In the early nineties, a task force of community citizens worked with new homebuilders to create a vision for how to finish CPN and stabilize the community’s financial status. This group took their ideas and found ways to make CPN happen. The results of these efforts are the neighborhoods that line the streets today. With goals to put an infrastructure of community services in place, this group laid the ground work to welcome schools, parks, golf courses and libraries to the CPN community.

First School and Golf Course Open

Spurred by this community effort the Douglas County School District built Buffalo Ridge Elementary School in anticipation of a student population that would fill its halls. This was a seminal factor of jumpstarting the community and CPN quickly went from 500 homes to nearly 1,000 homes by the time BRE opened its doors in 1997.

A nationally recognized golf course was another key factor in creating the CPN community. The Ridge, a premier designed golf course opened in July, 1997. Although privately owned, the course is open to the public and provides discounts for CPN residents.
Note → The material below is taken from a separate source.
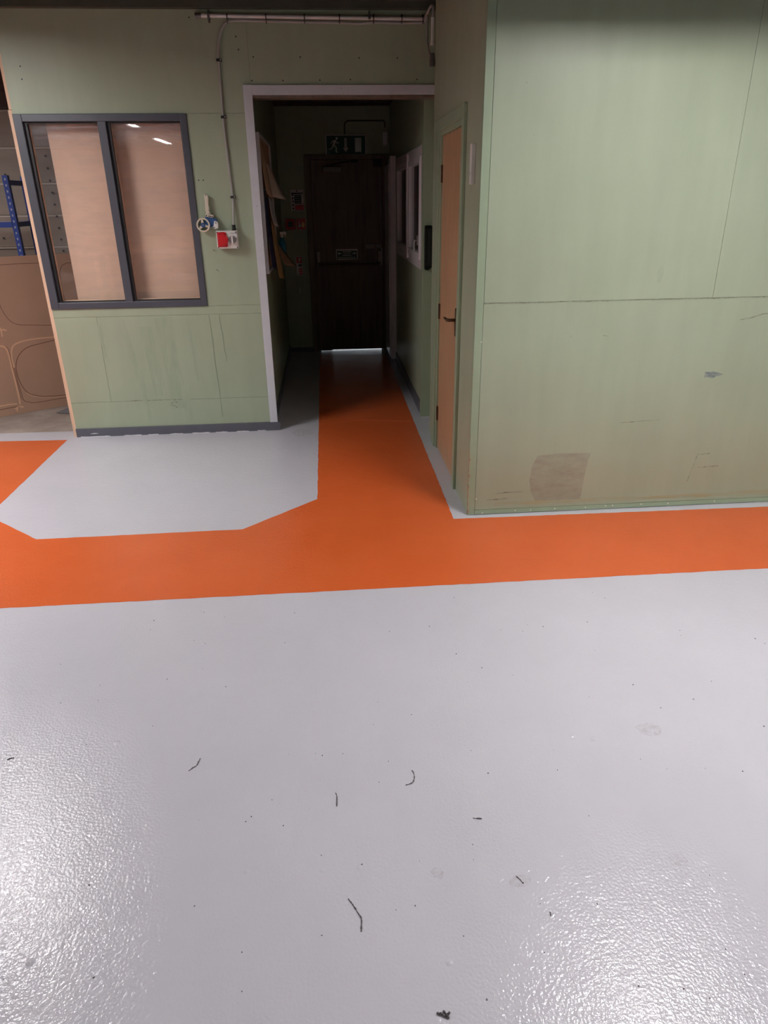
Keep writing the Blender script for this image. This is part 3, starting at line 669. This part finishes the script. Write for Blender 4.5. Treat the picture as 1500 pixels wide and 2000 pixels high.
page('document_wallet', 'navy', 5.56, 5.84, 1.19, 1.735, .006, .030, 'dark navy document wallet hanging on the lower near notice board', .02, cat='folder')
page('plastic_sleeve', 'upvc', 6.0, 6.25, 1.48, 1.68, .010, .035, 'clear grey plastic sleeve hanging below the curling cream sheet', .03, cat='folder')
page('pinned_sheet', 'manila', 6.10, 6.42, 1.06, 1.50, .010, .040, 'long tan envelope hanging from the lower notice board', .025, skew=.05)
page('pinned_sheet', 'brown_paper', 6.50, 6.68, 1.14, 1.30, .02, .07, 'small tan sheet sticking out beyond the tan envelope', .10)
sbt = thing('spray_bottle', (XL+.07, 6.74, 1.20), 'small teal spray bottle with white trigger on the corridor wall', 'bottle')
MB().tube([(XL+.085, 6.74, 1.205), (XL+.085, 6.74, 1.21), (XL+.085, 6.74, 1.30), (XL+.085, 6.74, 1.33), (XL+.085, 6.74, 1.345)], [.028, .03, .03, .016, .012], 14).build('body', 'teal', sbt, smooth=True)
MB().tube([(XL+.085, 6.74, 1.345), (XL+.085, 6.74, 1.37)], .013, 12).box(XL+.070, XL+.125, 6.73, 6.75, 1.37, 1.392).prism([(XL+.112, 6.735, 1.37), (XL+.122, 6.735, 1.37), (XL+.115, 6.735, 1.335)], (0, .01, 0)).build('trigger', 'white_plastic', sbt)
br = MB().box(XL, XL+.12, 6.69, 6.79, 1.196, 1.205).box(XL, XL+.006, 6.69, 6.79, 1.14, 1.205).build('wall_bracket', 'dull_steel')
tag(br, 'small steel bracket shelf under the spray bottle in the corridor', 'bracket')

# ------------------------------------------------------------------ signs on the end wall
es = thing('exit_sign', (.279, YB, 2.075), 'green emergency exit sign with running man above the brown fire door', 'sign')
MB().box(.060, .498, YB-.018, YB, 2.074, 2.280).build('backing', 'sign_white', es, bevel=.002)
ep = MB().box(.074, .484, YB-.020, YB-.018, 2.088, 2.266).build('green_panel', 'sign_green', es)
ye = YB-.0200
def lb(mb, a, b, w0, w1):
    a = Vector((a[0], ye, a[1])); b = Vector((b[0], ye, b[1])); d = (b-a).normalized(); n_ = Vector((-d.z, 0, d.x))
    mb.prism([a-n_*w0/2, b-n_*w1/2, b+n_*w1/2, a+n_*w0/2], (0, -.0012, 0))
rm = MB()
rm.cyl((.182, ye, 2.240), (.182, ye-.0012, 2.240), .012, 12)
for a, b, w0, w1 in [((.168, 2.225), (.145, 2.175), .026, .022), ((.165, 2.222), (.135, 2.212), .011, .010), ((.135, 2.212), (.120, 2.19), .010, .008), ((.170, 2.215), (.188, 2.195), .011, .010), ((.188, 2.195), (.206, 2.205), .010, .008),
                     ((.148, 2.178), (.176, 2.155), .017, .013), ((.176, 2.155), (.172, 2.115), .013, .010), ((.172, 2.115), (.186, 2.110), .010, .008), ((.144, 2.178), (.128, 2.145), .017, .013), ((.128, 2.145), (.096, 2.138), .013, .009)]:
    lb(rm, a, b, w0, w1)
rm.build('running_man', 'sign_pic', ep)
MB().prism([(x, ye, z) for x, z in [(.262, 2.245), (.290, 2.245), (.290, 2.150), (.306, 2.150), (.276, 2.108), (.246, 2.150), (.262, 2.150)]], (0, -.0012, 0)).build('arrow', 'sign_pic', ep)
MB().box(.375, .443, ye-.0012, ye, 2.112, 2.246).build('doorway_symbol', 'sign_pic', ep)
MB().box(.090, .110, ye-.0012, ye, 2.098, 2.104).build('print_line', 'sign_pic', ep)
# cable from sign to bulkhead fitting
tag(MB().tube(bez([(.27, YB-.008, 2.28), (.27, YB-.008, 2.36), (.29, YB-.008, 2.395), (.35, YB-.008, 2.405), (.62, YB-.008, 2.405), (.69, YB-.008, 2.40), (.70, YB-.01, 2.34)], 6), .006, 6).build('sign_cable', 'bead_black'), 'thin dark cable looping from the exit sign to the pale fitting', 'cable')
bf = thing('bulkhead_fitting', (.70, YB, 2.16), 'pale rounded fitting high in the corridor end corner beside the exit sign', 'wall fitting')
MB().tube([(.70, YB-.035, 2.17), (.70, YB-.035, 2.18), (.70, YB-.035, 2.29), (.70, YB-.035, 2.30)], [.020, .028, .028, .018], 14).build('cover', 'fitting_white', bf, smooth=True)
MB().box(.675, .725, YB-.02, YB, 2.18, 2.29).build('base', 'white_plastic', bf)

fa = thing('fire_notice', (-.272, YB, 1.54), 'white fire action notice with red panel beside the fire door', 'notice')
MB().box(-.342, -.203, YB-.004, YB, 1.543, 1.752).build('plate', 'sign_white', fa)
MB().box(-.300, -.205, YB-.0052, YB-.004, 1.547, 1.600).build('red_panel', 'sign_red', fa)
MB().box(-.302, -.228, YB-.0052, YB-.004, 1.612, 1.70).build('text_block', 'sign_ink', fa)
for z in (1.625, 1.645, 1.665, 1.685):
    MB().box(-.296, -.236, YB-.006, YB-.0052, z-.002, z+.002).build('print_line', 'sign_white', fa)
MB().box(-.335, -.21, YB-.0052, YB-.004, 1.708, 1.722).build('heading', 'sign_ink', fa)
for z in (1.565, 1.600, 1.635, 1.668, 1.70):
    MB().cyl((-.320, YB-.0052, z), (-.320, YB-.004, z), .010, 12).build('symbol', 'sign_ink', fa)
MB().cyl((-.270, YB-.0052, 1.738), (-.270, YB-.004, 1.738), .008, 12).build('symbol', 'sign_ink', fa)

cp = thing('call_point', (-.362, YB, 1.35), 'red fire alarm call point left of the red flame sign', 'alarm')
MB().box(-.415, -.308, YB-.045, YB, 1.350, 1.458).build('case', 'sign_red', cp, bevel=.006)
MB().box(-.392, -.332, YB-.048, YB-.045, 1.378, 1.432).build('glass_plate', 'bead_black', cp)
fs_ = thing('fire_sign', (-.246, YB, 1.35), 'red fire alarm sign with pale hand and flame beside the call point', 'sign')
MB().box(-.295, -.197, YB-.004, YB, 1.350, 1.462).build('plate', 'sign_red', fs_)
MB().cyl((-.262, YB-.0052, 1.388), (-.262, YB-.004, 1.388), .016, 12).prism([(x, YB-.0040, z) for x, z in [(-.272, 1.39), (-.258, 1.39), (-.262, 1.432), (-.272, 1.434)]], (0, -.0012, 0)).build('hand_symbol', 'sign_pic', fs_)
MB().prism([(x, YB-.0040, z) for x, z in [(-.236, 1.372), (-.212, 1.372), (-.206, 1.40), (-.216, 1.434), (-.222, 1.412), (-.232, 1.436), (-.240, 1.40)]], (0, -.0012, 0)).build('flame_symbol', 'yellow_pic', fs_)

rs = thing('extinguisher_sign', (-.290, YB, .866), 'narrow red and white extinguisher sign low beside the fire door', 'sign')
MB().box(-.325, -.254, YB-.004, YB, .868, 1.068).build('plate', 'sign_white', rs)
MB().box(-.320, -.259, YB-.0052, YB-.004, .998, 1.062).build('red_panel', 'sign_red', rs)
MB().box(-.296, -.284, YB-.0064, YB-.0052, 1.008, 1.045).tube([(-.290, YB-.0060, 1.045), (-.290, YB-.006, 1.055), (-.276, YB-.006, 1.05), (-.274, YB-.006, 1.02)], .003, 6).build('extinguisher_symbol', 'sign_pic', rs)
MB().box(-.300, -.262, YB-.0052, YB-.004, .962, .984).build('text_block', 'sign_ink', rs)
for z in (.885, .908, .932):
    MB().box(-.300, -.259, YB-.0052, YB-.004, z-.009, z+.009).build('red_block', 'sign_red', rs)
tag(MB().box(-.308, -.293, YB-.010, YB, .672, .730).build('wall_clip', 'white_plastic', bevel=.003), 'tiny white clip on the end wall below the extinguisher sign', 'clip')

# ------------------------------------------------------------------ debris on the wet-look floor
def strand(pts, rad, label, m='grit'):
    P = bez([(x, y, .0025) for x, y in pts], 6)
    rs_ = [rad*random.uniform(.5, 1.5) for _ in P]
    tag(MB().tube([(p.x, p.y, r_) for p, r_ in zip(P, rs_)], rs_, 6).build('fibre_strand', m), label, 'fibre')
strand([(-0.503, 1.721), (-0.492, 1.733), (-0.482, 1.741), (-0.478, 1.756), (-0.475, 1.772)], 0.0016, 'dark twig shaped fibre on the left of the pale floor')
strand([(0.202, 1.657), (0.207, 1.644), (0.206, 1.623), (0.197, 1.605), (0.176, 1.598)], 0.0014, 'curved dark hair like fibre near the middle of the pale floor')
strand([(-0.04, 1.588), (-0.036, 1.573), (-0.037, 1.536)], 0.0012, 'short thin dark fibre just left of the curved hair fibre')
strand([(-0.013, 1.232), (0.0, 1.211), (0.011, 1.189), (0.018, 1.175), (0.017, 1.157), (0.016, 1.141)], 0.0015, 'long knotted dark fibre at the lower middle of the floor')
strand([(0.358, 1.456), (0.371, 1.453), (0.383, 1.451)], 0.0014, 'tiny level dark fibre right of the curved hair fibre')
strand([(0.173, 0.937), (0.183, 0.934), (0.193, 0.929), (0.202, 0.937)], 0.0026, 'dark clump of fluff at the bottom edge of the floor')
strand([(0.188, 0.94), (0.194, 0.931), (0.197, 0.925)], 0.003, 'small dark crumb in the fluff at the bottom edge')
strand([(0.435, 1.257), (0.442, 1.247), (0.448, 1.235)], 0.0016, 'dark scraped crumb on the right of the pale floor')
strand([(0.494, 1.15), (0.493, 1.139)], 0.0012, 'tiny upright dark sliver left of the right floor highlight')
strand([(-1.101, 1.824), (-1.092, 1.83), (-1.084, 1.831)], 0.0022, 'dark crumb at the left edge of the pale floor')

# loose grit scattered over the paint, too fine to count
gm = MB()
for i in range(150):
    x = random.uniform(-1.4, 1.9); y = random.uniform(.75, 2.7)
    if x > 0 and random.random() < .25: y = random.uniform(.8, 1.4)
    r_ = random.uniform(.0008, .0028); a0 = random.uniform(0, 6.28); n_ = 5
    pts = [(x+r_*random.uniform(.6, 1.5)*math.cos(a0+6.283*j/n_), y+r_*random.uniform(.6, 1.5)*math.sin(a0+6.283*j/n_), .0) for j in range(n_)]
    gm.prism(pts, (0, 0, random.uniform(.0006, .0014)))
g = gm.build('floor_grit', 'grit'); tag(g, 'scattered dark specks of grit on the pale grey floor', 'grit'); g['kind'] = 'stuff'
# blisters under the paint
for (x, y, r_) in [(0.22, 1.047, 0.01), (-0.283, 1.337, 0.01), (-0.079, 1.323, 0.009), (0.019, 1.323, 0.009), (-0.766, 1.872, 0.013), (0.755, 1.762, 0.012), (0.82, 1.741, 0.011), (-0.774, 1.136, 0.012)]:
    n_ = 12; vs = [(x, y, r_*.22)] + [(x+r_*.55*math.cos(6.283*j/n_), y+r_*.5*math.sin(6.283*j/n_), r_*.17) for j in range(n_)] + [(x+r_*math.cos(6.283*j/n_), y+r_*.9*math.sin(6.283*j/n_), -.0002) for j in range(n_)]
    fs = [(0, 1+j, 1+(j+1) % n_) for j in range(n_)] + [(1+j, 1+n_+j, 1+n_+(j+1) % n_, 1+(j+1) % n_) for j in range(n_)]
    MB().add(vs, fs).build('paint_blister', 'grey_floor', fl, smooth=True)
for (x, y, a, b) in [(1.024, 1.766, 0.045, 0.035), (0.441, 1.245, 0.03, 0.02), (0.229, 1.287, 0.02, 0.018), (0.886, 1.267, 0.03, 0.02), (-0.378, 5.729, 0.05, 0.1), (-0.236, 5.216, 0.09, 0.12)]:
    n_ = 14; MB().prism([(x+a*random.uniform(.7, 1.1)*math.cos(6.283*j/n_), y+b*random.uniform(.7, 1.1)*math.sin(6.283*j/n_), .0) for j in range(n_)], (0, 0, .0004)).build('floor_scuff', 'scuff_floor', fl)

# ------------------------------------------------------------------ workshop behind the camera (seen only in the window glass)
bn = thing('workbench', (-2.9, -2.3, 0), 'timber workbench standing behind the camera reflected in the window', 'bench')
MB().box(-3.9, -1.9, -2.7, -1.9, .86, .90).build('top', 'sheet', bn, bevel=.003)
for x in (-3.85, -1.99):
    for y in (-2.65, -1.99):
        MB().box(x, x+.07, y, y+.07, 0, .86).build('leg', 'raw_timber', bn)
MB().box(-3.8, -1.95, -2.6, -2.0, .25, .27).build('shelf', 'sheet', bn)
for i, (x, y, z, a, b, c, lb_) in enumerate([(-3.6, -2.4, .90, .5, .4, .32, 'left'), (-2.95, -2.4, .90, .45, .36, .22, 'middle'), (-2.3, -2.4, .90, .38, .34, .36, 'right')]):
    bxo = thing('cardboard_box', (x, y, z), 'brown cardboard box at the '+lb_+' of the reflected workbench', 'box', 'boxes on the workbench')
    MB().box(x-a/2, x+a/2, y-b/2, y+b/2, z, z+c).build('carton', 'card', bxo, bevel=.003)
    MB().box(x-a/2-.001, x+a/2+.001, y-.025, y+.025, z+c, z+c+.001).build('tape', 'cream_plastic', bxo)

# ------------------------------------------------------------------ LED battens on the soffit
def batten(x, y, label, dif='lamp_diffuser'):
    t = thing('batten_light', (x, y, LAMP_Z), label, 'light', 'LED battens on the soffit')
    MB().box(x-.06, x+.06, y-.70, y+.70, LAMP_Z+.012, CEIL-.0).build('housing', 'fitting_white', t, bevel=.004)
    MB().box(x-.055, x+.055, y-.68, y+.68, LAMP_Z-.002, LAMP_Z+.012).build('diffuser', dif, t)
    for s_ in (-1, 1):
        MB().box(x+s_*.06-.004, x+s_*.06+.004, y-.70, y+.70, LAMP_Z-.014, LAMP_Z+.02).build('side_skirt', 'fitting_white', t)
    for s_ in (-1, 1):
        MB().box(x-.062, x+.062, y+s_*.70-.02, y+s_*.70+.02, LAMP_Z-.014, CEIL).build('end_cap', 'fitting_white', t)
names = ['left row batten light nearest the window wall', 'right row batten light nearest the green wall', 'left row batten light just behind the camera', 'right row batten light just behind the camera', 'left row batten light far behind the camera', 'unseen batten light added to brighten the store area', 'unseen outer left batten light added to brighten the left floor', 'unseen outer right batten light added to brighten the right side']
for (x, y), nm_ in zip(LAMPS, names): batten(x, y, nm_, 'lamp_diffuser_dim' if y < 0 else 'lamp_diffuser')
Commercial Services Move In

Families moving in and schools opening started to attract the retail eye. In the early stages of the community, the only store near CPN was a gas station located just off the Castle Pines Parkway interchange. Between 1999 and 2002, commercial businesses started moving into CPN. Initially, developers looked at the CC-20 site and sites located near I-25. Community citizen action pushed developers to keep commerical development separate from the neighborhoods.

Parks and Recreation Underway

Another strong selling point in a community is the parks that provide gathering spots in the neighborhood. In the late nineties, the Parks Authority was formed to meet the needs for parks and other active recreation in the area. By 2001, home build out had reached the 2,000 mark. This year also brought the opening of Coyote Ridge Park and a proposal for a recreation center that was narrowly defeated in a 2002 vote.

Road and School Expansions

On December 7, 2001, the extension of Monarch Boulevard to Quebec opened, and later Buffalo Trail and Daniels Gate Road were added as neighborhoods came into being. In 2003, Timber Trail Elementary was built to keep-up with the growing student population of CPN.

Build-Out Nearly Finished

In 2005, the CPN community grew to 3,000 homes and started to feel complete. Soon only custom homes in the Estates at Hidden Pointe, Whisper Canyon, Estates at Buffalo Ride and Amber Ridge will remain to be built. When complete, CPN will have 3,259 homes. Schools are up and running. The community hosts many events, like the Carriage Rides, Easter Egg Hunt, Community Garage Sale as well as many summer activities that all bring the neighborhoods of CPN together.

Although the dream for a library has yet to materialize, in late 2004 the bookmobile started providing service to the area. Community leaders continue working with the Library District to provide a more permanent presence in CPN.

Now, in the community’s long tradition of citizen action, the Community Completion Task Force is looking to put the finishing touches on CPN.